There are burdens of proof in any legal case, and by those standards, the anti-marijuana folks do not have a leg to stand on. Research overwhelmingly shows the effects of marijuana use to be minimal in the extreme. As for being “dangerous” and a potential cause of death, as tired as you might be of hearing it, I’m just as tired of having to say it: Alcohol and tobacco, both legal, killed more people in the past six months than marijuana has in the past 200 years.

But what about the children?

Yes, the children are very important. I know because I have 3 of them living in my home, and rest assured, none of them will be trying pot before they are 21– whether or not it’s legalized. You see, I talk to my kids. I want them to have as much information as possible, because I imagine one day they will be old enough to drink alcohol, so like it or not, when they turn 21, I can only hope the lessons my wife and I teach them will keep them from abusing alcohol.

I also imagine that they will have moments when they have to make a decision to try alcohol (or pot) for the first time, whether or not they are legally old enough to do so.

By removing the glamour, the decision becomes a heck of a lot easier for them. They will not feel the level of peer pressure than can come with, “What’s the matter, are you chicken?”

They will feel confident saying, “No thank you”, because they are aware of the facts, and can make a sound decision without being the uncool kid. And let’s face it, there are grandmothers smoking marijuana these days. It’s kind of hard to make a case for pot smoking being, over the top cool, when Nana can pick up some Purple Haze at the local pot store.

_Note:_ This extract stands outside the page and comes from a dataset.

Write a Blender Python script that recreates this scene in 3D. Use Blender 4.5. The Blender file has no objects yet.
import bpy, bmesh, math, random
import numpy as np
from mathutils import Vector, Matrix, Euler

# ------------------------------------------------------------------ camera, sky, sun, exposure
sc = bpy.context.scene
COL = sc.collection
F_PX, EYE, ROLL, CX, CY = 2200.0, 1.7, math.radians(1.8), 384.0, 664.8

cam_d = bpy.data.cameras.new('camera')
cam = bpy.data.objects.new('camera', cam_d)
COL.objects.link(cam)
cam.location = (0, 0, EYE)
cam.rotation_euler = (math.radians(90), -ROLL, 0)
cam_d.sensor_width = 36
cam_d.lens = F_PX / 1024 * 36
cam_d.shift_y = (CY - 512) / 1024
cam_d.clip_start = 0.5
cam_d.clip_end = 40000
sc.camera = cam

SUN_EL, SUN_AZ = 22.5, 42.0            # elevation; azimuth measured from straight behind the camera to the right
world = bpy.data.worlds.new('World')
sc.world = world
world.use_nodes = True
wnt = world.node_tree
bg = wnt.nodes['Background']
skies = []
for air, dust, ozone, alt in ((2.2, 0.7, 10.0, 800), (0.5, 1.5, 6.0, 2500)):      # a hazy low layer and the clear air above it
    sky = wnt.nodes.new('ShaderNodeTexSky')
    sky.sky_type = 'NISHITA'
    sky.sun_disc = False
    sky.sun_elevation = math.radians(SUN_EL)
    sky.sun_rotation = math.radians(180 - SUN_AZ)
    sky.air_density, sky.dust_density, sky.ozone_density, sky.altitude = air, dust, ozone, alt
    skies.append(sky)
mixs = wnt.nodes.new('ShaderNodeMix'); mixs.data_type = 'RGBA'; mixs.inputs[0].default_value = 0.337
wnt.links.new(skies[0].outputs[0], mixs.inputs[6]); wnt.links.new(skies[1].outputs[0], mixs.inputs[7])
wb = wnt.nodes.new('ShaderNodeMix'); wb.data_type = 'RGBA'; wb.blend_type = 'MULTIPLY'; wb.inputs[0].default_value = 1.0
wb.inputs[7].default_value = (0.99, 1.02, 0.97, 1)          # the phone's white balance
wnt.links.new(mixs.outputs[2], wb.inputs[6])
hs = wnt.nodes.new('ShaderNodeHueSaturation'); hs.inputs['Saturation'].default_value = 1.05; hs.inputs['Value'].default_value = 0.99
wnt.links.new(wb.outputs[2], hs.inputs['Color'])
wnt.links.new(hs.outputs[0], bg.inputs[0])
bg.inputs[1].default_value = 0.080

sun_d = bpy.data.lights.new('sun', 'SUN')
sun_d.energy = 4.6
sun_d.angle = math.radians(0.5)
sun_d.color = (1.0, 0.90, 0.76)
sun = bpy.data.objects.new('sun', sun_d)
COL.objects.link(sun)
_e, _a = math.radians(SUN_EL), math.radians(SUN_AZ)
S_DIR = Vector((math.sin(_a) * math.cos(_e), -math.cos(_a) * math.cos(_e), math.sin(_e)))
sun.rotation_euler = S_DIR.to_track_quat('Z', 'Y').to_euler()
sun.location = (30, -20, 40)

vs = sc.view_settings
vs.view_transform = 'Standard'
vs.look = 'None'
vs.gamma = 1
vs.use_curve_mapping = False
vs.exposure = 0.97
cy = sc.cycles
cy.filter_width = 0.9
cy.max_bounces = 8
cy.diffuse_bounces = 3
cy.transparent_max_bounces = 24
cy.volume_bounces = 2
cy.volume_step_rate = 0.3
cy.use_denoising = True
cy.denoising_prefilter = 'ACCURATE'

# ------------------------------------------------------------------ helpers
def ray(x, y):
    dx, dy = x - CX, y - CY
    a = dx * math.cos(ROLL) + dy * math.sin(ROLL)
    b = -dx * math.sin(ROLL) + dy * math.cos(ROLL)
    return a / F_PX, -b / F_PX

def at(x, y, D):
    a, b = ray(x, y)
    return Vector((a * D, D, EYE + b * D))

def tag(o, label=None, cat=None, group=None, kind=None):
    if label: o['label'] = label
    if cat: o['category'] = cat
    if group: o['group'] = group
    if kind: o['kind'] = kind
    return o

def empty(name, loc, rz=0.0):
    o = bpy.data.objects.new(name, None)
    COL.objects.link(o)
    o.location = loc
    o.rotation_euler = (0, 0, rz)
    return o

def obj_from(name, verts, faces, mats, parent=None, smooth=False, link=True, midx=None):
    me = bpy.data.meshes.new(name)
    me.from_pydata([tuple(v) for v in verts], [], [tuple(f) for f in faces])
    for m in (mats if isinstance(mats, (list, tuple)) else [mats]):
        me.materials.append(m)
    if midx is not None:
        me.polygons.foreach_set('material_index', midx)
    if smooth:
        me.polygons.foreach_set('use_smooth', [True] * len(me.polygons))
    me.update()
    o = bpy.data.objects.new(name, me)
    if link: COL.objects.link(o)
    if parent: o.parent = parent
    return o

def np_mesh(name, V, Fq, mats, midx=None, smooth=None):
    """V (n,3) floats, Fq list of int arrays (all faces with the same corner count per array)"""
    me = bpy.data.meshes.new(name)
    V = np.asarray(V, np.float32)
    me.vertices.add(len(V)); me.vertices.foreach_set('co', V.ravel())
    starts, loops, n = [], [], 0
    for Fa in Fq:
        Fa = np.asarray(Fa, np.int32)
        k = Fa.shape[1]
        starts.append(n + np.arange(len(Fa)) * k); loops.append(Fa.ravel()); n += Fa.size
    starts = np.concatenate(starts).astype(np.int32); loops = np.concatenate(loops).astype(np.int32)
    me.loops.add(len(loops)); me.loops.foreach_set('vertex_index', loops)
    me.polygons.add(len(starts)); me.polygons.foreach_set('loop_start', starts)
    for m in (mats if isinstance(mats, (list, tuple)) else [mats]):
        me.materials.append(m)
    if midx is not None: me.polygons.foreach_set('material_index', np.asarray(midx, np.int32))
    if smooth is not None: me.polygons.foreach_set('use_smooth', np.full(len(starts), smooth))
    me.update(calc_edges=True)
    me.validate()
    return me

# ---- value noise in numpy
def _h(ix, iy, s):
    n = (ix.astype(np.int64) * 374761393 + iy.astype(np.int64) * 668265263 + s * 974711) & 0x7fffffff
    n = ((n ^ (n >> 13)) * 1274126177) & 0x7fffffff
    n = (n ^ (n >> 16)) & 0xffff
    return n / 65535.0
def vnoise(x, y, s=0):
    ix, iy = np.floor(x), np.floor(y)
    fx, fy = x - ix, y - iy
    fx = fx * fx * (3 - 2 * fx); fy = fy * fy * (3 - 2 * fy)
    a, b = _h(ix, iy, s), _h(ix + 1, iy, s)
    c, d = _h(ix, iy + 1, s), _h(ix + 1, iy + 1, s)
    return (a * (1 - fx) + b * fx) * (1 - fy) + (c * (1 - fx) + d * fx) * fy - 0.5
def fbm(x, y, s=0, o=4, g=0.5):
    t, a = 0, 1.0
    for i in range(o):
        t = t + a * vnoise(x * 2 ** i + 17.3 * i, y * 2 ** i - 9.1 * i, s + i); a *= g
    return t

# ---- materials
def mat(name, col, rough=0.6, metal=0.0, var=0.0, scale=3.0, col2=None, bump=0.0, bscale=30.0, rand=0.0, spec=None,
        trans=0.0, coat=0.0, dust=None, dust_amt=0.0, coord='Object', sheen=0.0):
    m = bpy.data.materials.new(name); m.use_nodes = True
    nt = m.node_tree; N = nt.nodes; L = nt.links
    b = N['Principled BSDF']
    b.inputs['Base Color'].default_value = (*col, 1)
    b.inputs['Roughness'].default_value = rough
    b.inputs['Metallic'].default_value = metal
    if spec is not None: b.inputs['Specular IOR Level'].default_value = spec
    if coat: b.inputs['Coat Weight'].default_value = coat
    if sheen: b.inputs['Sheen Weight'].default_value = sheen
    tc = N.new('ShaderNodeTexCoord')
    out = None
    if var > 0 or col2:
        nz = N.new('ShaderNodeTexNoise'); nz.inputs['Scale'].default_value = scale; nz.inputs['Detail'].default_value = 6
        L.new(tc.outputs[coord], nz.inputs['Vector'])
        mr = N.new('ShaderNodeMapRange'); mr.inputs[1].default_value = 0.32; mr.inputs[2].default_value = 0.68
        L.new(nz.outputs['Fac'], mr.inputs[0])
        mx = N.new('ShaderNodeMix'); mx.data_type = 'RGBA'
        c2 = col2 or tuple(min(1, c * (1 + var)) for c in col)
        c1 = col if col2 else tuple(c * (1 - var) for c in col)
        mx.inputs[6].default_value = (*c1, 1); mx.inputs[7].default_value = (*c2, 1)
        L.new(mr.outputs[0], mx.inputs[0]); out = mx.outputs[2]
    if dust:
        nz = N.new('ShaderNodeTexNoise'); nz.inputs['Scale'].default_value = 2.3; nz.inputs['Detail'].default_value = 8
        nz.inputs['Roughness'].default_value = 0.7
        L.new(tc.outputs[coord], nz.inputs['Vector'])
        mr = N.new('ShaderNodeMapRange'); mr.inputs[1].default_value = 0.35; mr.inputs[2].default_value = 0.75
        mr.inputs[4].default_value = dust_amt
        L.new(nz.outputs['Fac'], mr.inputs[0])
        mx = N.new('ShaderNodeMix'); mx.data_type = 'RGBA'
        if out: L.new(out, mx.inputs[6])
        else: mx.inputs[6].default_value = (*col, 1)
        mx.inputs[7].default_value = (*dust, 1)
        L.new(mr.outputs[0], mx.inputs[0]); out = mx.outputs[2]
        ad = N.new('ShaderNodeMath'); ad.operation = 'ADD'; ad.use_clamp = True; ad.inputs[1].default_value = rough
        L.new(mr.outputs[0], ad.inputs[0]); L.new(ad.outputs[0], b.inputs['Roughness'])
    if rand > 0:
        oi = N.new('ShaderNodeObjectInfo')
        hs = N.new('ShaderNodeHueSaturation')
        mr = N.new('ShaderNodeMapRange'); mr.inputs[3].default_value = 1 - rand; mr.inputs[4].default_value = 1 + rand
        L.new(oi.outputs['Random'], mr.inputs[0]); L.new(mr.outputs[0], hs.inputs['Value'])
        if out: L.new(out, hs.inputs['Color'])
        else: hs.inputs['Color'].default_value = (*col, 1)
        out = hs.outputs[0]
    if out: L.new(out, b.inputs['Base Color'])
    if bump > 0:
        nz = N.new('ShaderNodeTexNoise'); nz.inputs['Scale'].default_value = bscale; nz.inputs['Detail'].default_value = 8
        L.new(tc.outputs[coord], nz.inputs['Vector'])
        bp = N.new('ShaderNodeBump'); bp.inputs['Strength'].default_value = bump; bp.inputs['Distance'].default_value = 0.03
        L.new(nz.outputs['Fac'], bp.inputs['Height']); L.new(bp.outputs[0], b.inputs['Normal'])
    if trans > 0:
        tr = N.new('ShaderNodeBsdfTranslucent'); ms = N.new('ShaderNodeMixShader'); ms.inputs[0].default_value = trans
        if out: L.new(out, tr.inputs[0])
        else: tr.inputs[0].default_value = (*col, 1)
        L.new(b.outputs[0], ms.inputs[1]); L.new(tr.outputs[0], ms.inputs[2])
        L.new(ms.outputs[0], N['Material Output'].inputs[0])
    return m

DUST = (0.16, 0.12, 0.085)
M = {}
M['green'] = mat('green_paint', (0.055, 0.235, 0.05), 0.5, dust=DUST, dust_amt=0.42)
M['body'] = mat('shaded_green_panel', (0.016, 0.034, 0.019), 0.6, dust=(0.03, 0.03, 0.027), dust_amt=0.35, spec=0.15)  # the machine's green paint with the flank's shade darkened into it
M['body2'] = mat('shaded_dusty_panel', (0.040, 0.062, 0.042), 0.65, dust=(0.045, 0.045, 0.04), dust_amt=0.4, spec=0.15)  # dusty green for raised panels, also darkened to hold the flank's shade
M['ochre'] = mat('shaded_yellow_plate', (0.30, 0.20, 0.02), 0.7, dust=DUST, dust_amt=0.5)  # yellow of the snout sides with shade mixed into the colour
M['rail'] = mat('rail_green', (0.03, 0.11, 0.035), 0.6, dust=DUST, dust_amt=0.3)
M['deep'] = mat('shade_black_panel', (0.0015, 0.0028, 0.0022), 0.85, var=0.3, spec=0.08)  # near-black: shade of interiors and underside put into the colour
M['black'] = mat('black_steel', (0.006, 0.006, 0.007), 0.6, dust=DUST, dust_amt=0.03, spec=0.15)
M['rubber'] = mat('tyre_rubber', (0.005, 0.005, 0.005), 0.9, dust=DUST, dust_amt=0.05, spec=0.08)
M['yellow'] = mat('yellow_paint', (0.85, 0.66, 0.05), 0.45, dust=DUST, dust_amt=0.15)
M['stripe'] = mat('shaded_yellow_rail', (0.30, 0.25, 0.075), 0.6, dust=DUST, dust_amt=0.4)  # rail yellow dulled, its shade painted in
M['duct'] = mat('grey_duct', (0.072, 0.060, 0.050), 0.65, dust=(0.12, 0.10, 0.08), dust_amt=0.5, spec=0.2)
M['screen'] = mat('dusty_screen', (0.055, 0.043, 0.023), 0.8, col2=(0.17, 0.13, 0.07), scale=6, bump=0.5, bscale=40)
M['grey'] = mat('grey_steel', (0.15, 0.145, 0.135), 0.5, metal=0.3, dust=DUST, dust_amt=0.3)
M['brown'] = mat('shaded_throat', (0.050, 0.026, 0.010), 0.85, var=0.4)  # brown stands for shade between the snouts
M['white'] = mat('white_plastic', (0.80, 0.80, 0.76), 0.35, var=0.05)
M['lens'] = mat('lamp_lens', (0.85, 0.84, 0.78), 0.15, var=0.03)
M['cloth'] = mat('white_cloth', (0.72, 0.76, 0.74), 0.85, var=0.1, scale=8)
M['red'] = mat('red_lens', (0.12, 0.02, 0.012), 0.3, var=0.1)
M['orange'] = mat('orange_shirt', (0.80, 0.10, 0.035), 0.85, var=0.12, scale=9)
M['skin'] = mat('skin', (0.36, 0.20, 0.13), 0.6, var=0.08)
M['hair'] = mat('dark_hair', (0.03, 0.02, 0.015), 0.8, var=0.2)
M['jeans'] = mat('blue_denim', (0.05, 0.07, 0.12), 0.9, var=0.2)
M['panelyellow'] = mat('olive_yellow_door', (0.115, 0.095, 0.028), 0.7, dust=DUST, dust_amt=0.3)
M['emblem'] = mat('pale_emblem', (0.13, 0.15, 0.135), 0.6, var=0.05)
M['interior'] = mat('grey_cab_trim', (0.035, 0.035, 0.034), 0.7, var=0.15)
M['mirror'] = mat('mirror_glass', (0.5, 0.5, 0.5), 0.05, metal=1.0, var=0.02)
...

Now of course the case of edibles has been brought up. “It’s candy! Kids love candy!”

*sigh*

That problem is as easy to solve as regulated packaging. They do it now with advertising cigarettes.

Remember Joe Camel?

If you really want to save the teenagers, maybe we should stop disrupting their lives by arresting their parents and older siblings for smoking a little weed? And just like Colorado, put that tax revenue to work educating them, instead of setting them up for incarceration.